Abschließend: Welche Filmtipps mit Duisburg-Bezug haben Sie für uns?
Gottlob: Ich gucke mir unheimlich gerne die Schimanski-Filme an. Die funktionieren auch auf der Leinwand sehr gut. Aber bei mir ist es so wie bei dem Familienvater mit den vielen Kindern: Ich möchte mich nicht für einen Film entscheiden.
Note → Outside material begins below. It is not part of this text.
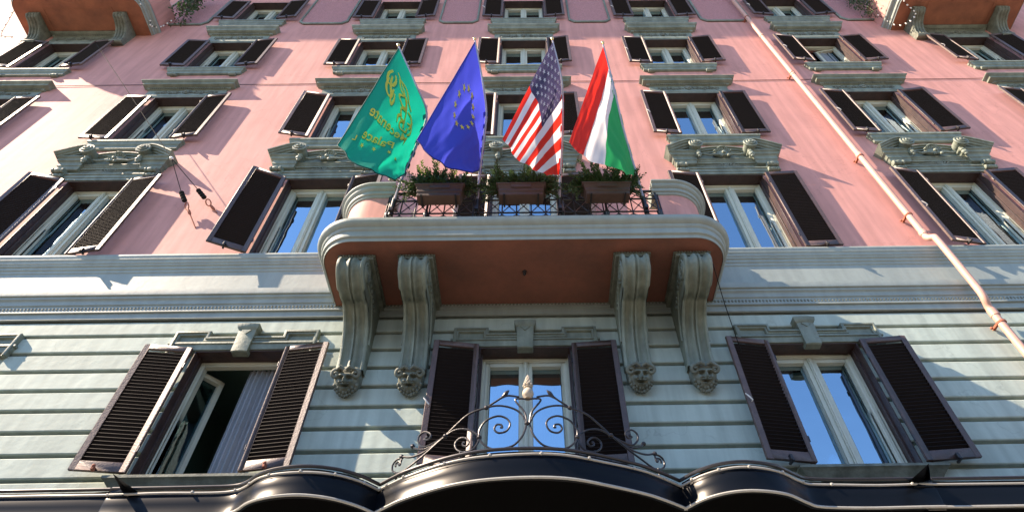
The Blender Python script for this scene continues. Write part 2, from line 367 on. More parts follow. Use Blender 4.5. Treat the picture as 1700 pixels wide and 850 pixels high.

Ruzicka: Ich nenne mal zwei Dokumentarfilme, die für das Fernsehen entstanden sind. Bei der Filmwoche lief damals „480 Tonnen bis viertel vor zehn“ von Rainer Komers. Da wird einfach nur harte Arbeit gezeigt auf eine faszinierende Art. Der zweite Film heißt „Ruhrort“ von Reinald Schnell. Da wurde der Stadtteil mit seinen Kneipen und Kränen wunderbar festgehalten. Der Dokumentarfilm ist auch eine Gelegenheit, sich liebevoll mit der Vergangenheit seiner Umgebung zu beschäftigen.